### [DATASET CONTENT]
###
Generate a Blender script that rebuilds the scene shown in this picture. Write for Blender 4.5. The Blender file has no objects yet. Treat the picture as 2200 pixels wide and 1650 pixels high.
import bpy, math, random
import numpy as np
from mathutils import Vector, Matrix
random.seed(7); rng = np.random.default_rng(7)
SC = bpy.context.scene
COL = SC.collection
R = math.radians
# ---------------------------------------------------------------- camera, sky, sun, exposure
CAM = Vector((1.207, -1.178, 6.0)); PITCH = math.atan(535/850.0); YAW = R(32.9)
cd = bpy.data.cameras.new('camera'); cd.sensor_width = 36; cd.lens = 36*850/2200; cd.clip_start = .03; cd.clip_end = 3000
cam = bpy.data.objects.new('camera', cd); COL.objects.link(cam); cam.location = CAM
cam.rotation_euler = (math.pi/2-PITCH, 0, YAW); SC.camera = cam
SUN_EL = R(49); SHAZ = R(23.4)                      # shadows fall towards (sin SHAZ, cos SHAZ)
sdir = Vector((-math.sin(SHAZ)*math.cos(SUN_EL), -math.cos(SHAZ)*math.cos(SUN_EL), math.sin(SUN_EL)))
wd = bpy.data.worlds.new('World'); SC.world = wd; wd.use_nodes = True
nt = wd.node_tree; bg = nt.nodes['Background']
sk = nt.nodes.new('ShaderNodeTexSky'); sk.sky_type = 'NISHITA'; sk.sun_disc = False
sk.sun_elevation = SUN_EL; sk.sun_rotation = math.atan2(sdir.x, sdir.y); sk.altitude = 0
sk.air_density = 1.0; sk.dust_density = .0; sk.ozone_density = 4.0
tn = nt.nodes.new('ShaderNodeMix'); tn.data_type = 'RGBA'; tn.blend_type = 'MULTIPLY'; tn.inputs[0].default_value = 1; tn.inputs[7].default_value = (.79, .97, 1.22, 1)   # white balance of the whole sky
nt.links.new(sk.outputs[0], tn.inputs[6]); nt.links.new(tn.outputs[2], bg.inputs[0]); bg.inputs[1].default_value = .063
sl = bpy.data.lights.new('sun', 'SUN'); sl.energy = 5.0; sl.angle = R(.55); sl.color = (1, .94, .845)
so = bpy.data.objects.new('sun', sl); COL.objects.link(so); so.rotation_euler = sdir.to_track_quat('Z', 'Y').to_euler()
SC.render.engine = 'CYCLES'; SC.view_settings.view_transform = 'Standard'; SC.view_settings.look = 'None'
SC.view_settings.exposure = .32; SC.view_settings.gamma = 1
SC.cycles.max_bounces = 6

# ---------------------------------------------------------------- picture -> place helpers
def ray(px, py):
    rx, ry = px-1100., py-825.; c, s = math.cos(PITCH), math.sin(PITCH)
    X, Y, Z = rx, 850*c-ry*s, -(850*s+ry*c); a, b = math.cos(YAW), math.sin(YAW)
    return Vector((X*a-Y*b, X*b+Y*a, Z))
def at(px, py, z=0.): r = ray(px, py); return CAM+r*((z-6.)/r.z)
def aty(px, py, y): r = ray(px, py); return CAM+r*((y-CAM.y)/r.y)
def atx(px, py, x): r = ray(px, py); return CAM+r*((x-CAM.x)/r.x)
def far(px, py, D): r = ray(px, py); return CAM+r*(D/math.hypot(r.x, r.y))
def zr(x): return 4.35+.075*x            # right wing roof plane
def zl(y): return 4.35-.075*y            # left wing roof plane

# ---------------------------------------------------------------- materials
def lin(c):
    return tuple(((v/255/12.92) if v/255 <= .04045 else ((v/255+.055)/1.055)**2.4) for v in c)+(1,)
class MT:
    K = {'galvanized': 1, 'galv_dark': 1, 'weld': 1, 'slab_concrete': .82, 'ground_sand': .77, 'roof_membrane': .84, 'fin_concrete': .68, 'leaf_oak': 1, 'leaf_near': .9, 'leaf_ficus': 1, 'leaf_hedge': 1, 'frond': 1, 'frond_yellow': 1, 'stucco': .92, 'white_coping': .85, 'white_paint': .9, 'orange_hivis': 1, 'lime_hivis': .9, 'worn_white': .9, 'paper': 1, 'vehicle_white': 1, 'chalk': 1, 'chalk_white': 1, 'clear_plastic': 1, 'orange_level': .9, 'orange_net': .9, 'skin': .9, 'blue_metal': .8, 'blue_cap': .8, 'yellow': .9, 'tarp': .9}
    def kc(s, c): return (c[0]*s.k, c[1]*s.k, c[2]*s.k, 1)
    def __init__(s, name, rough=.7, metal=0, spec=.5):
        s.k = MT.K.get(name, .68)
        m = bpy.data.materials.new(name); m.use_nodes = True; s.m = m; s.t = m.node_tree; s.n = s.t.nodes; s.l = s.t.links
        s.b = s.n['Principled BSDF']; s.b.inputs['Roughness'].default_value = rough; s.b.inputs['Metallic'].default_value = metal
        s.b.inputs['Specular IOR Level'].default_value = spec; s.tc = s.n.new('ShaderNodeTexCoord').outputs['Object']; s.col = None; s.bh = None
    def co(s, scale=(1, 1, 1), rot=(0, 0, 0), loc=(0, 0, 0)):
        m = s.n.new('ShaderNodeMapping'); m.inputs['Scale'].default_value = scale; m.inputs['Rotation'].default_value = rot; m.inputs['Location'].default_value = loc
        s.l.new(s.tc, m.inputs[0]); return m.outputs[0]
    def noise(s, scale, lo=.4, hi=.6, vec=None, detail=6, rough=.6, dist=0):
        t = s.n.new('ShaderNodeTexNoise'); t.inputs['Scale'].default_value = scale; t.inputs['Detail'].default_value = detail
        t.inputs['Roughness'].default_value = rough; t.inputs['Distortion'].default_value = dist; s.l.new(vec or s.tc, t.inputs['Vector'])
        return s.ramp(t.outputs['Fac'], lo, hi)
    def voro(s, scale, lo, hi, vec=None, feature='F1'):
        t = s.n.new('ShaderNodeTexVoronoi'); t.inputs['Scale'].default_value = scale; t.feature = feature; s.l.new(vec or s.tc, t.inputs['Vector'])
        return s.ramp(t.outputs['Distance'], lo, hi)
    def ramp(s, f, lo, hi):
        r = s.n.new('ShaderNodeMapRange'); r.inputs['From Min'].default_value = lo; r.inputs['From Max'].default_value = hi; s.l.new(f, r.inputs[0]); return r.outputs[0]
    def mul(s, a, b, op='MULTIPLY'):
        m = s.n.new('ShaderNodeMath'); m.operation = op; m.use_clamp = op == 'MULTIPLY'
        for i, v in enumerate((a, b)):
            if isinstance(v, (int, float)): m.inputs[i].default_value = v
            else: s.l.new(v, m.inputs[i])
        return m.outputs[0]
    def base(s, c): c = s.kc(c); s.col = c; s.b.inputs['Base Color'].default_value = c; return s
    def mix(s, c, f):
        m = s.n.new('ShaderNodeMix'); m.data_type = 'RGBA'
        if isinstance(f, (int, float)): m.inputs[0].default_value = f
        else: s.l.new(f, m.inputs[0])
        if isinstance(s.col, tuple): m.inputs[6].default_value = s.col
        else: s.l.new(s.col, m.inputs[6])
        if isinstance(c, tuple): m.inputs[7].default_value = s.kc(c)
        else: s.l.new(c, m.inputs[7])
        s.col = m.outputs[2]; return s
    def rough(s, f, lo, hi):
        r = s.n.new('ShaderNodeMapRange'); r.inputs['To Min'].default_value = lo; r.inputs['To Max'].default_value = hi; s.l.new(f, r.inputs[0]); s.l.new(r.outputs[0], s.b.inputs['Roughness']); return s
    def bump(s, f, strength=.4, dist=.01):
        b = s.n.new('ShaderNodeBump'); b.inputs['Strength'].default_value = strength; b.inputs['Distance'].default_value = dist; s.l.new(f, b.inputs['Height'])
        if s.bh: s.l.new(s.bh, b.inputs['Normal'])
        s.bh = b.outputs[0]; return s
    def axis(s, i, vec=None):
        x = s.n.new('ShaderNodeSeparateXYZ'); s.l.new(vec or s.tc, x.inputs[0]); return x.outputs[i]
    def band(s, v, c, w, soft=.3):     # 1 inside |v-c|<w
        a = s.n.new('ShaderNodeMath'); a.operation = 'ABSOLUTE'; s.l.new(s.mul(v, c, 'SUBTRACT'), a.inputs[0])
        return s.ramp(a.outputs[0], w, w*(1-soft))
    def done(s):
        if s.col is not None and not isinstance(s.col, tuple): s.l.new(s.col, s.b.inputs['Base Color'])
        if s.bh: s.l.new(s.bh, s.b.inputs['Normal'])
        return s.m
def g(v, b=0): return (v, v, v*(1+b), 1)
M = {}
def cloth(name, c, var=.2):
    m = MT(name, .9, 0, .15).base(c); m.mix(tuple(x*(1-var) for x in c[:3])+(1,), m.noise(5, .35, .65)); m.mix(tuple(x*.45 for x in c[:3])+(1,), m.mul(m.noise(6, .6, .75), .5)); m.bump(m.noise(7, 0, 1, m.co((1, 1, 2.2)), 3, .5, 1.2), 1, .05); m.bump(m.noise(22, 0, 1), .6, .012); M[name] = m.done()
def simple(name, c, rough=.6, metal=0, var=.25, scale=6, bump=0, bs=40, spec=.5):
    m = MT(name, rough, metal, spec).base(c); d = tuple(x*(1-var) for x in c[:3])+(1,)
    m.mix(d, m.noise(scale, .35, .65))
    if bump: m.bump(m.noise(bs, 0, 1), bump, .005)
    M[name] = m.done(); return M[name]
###
### [DO THIS]
Return only the lines from the beginning of the material up to and including the line with "SC.cycles.max_bounces = 6", exactly as written.

### [FINISHED EXERCISE]
Generate a Blender script that rebuilds the scene shown in this picture. Write for Blender 4.5. The Blender file has no objects yet. Treat the picture as 2200 pixels wide and 1650 pixels high.
import bpy, math, random
import numpy as np
from mathutils import Vector, Matrix
random.seed(7); rng = np.random.default_rng(7)
SC = bpy.context.scene
COL = SC.collection
R = math.radians
# ---------------------------------------------------------------- camera, sky, sun, exposure
CAM = Vector((1.207, -1.178, 6.0)); PITCH = math.atan(535/850.0); YAW = R(32.9)
cd = bpy.data.cameras.new('camera'); cd.sensor_width = 36; cd.lens = 36*850/2200; cd.clip_start = .03; cd.clip_end = 3000
cam = bpy.data.objects.new('camera', cd); COL.objects.link(cam); cam.location = CAM
cam.rotation_euler = (math.pi/2-PITCH, 0, YAW); SC.camera = cam
SUN_EL = R(49); SHAZ = R(23.4)                      # shadows fall towards (sin SHAZ, cos SHAZ)
sdir = Vector((-math.sin(SHAZ)*math.cos(SUN_EL), -math.cos(SHAZ)*math.cos(SUN_EL), math.sin(SUN_EL)))
wd = bpy.data.worlds.new('World'); SC.world = wd; wd.use_nodes = True
nt = wd.node_tree; bg = nt.nodes['Background']
sk = nt.nodes.new('ShaderNodeTexSky'); sk.sky_type = 'NISHITA'; sk.sun_disc = False
sk.sun_elevation = SUN_EL; sk.sun_rotation = math.atan2(sdir.x, sdir.y); sk.altitude = 0
sk.air_density = 1.0; sk.dust_density = .0; sk.ozone_density = 4.0
tn = nt.nodes.new('ShaderNodeMix'); tn.data_type = 'RGBA'; tn.blend_type = 'MULTIPLY'; tn.inputs[0].default_value = 1; tn.inputs[7].default_value = (.79, .97, 1.22, 1)   # white balance of the whole sky
nt.links.new(sk.outputs[0], tn.inputs[6]); nt.links.new(tn.outputs[2], bg.inputs[0]); bg.inputs[1].default_value = .063
sl = bpy.data.lights.new('sun', 'SUN'); sl.energy = 5.0; sl.angle = R(.55); sl.color = (1, .94, .845)
so = bpy.data.objects.new('sun', sl); COL.objects.link(so); so.rotation_euler = sdir.to_track_quat('Z', 'Y').to_euler()
SC.render.engine = 'CYCLES'; SC.view_settings.view_transform = 'Standard'; SC.view_settings.look = 'None'
SC.view_settings.exposure = .32; SC.view_settings.gamma = 1
SC.cycles.max_bounces = 6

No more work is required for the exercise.